Uzbekistan Suspends Russia’s Mir Payment System

Uzbekistan suspended the Russian alternative payment system Mir on Friday amid U.S. pressure on the few countries using the service to drop it.

Russia developed Mir in 2015 to circumvent Western sanctions following its annexation of Crimea, but it has come under U.S. scrutiny since Moscow sent troops into Ukraine.

The Mir card service was suspended in Uzbekistan from 9:00 a.m. (04:00 GMT) due to “technical procedures,” said Uzcard, an inter-bank processing center in the former Soviet republic.

Cards co-branded Uzcard and Mir, however, “operate as usual” in Uzbekistan, Uzcard said.

The suspension comes a week after Russian President Vladimir Putin attended a regional summit in Uzbekistan, which Moscow considers part of its sphere of influence.

Turkey — a popular destination for Russians — is expected to decide on Friday on a potential suspension of the bank cards in the country.

A few days earlier, the United States threatened Turkish banks that kept using Mir with financial sanctions.

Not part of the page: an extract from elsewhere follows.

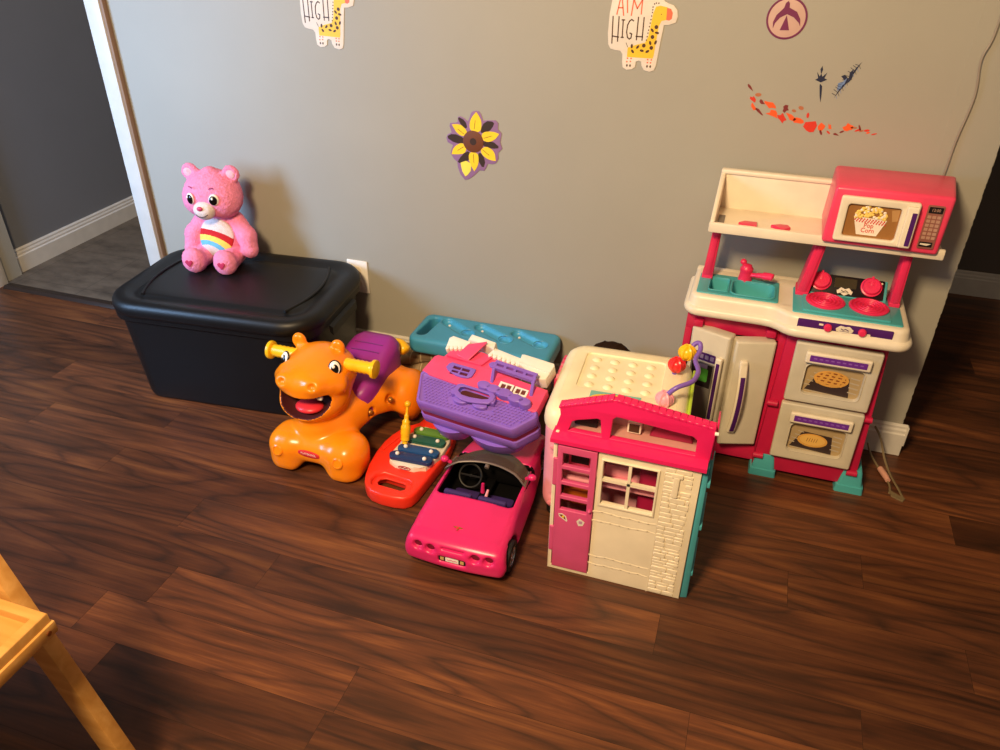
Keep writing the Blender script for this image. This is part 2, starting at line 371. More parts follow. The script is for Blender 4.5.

Russia began developing its own domestic payments system in 2015 following Western sanctions over Russia’s annexation of Crimea the previous year.

It resulted in the creation of a card payment system called Mir, or World, accepted in a handful of countries only, including Belarus and Kazakhstan.

Russian authorities would like the cards to be accepted globally, which would ease the financial difficulties Russians now face while traveling.

Last Friday Russian Central Bank chief Elvira Nabiullina said Russia was encountering “difficulties” in the global expansion of the payment system.

More than 100 million Mir cards have been issued over the past seven years, meaning over half of the Russian population has one, according to figures from the card’s issuing company.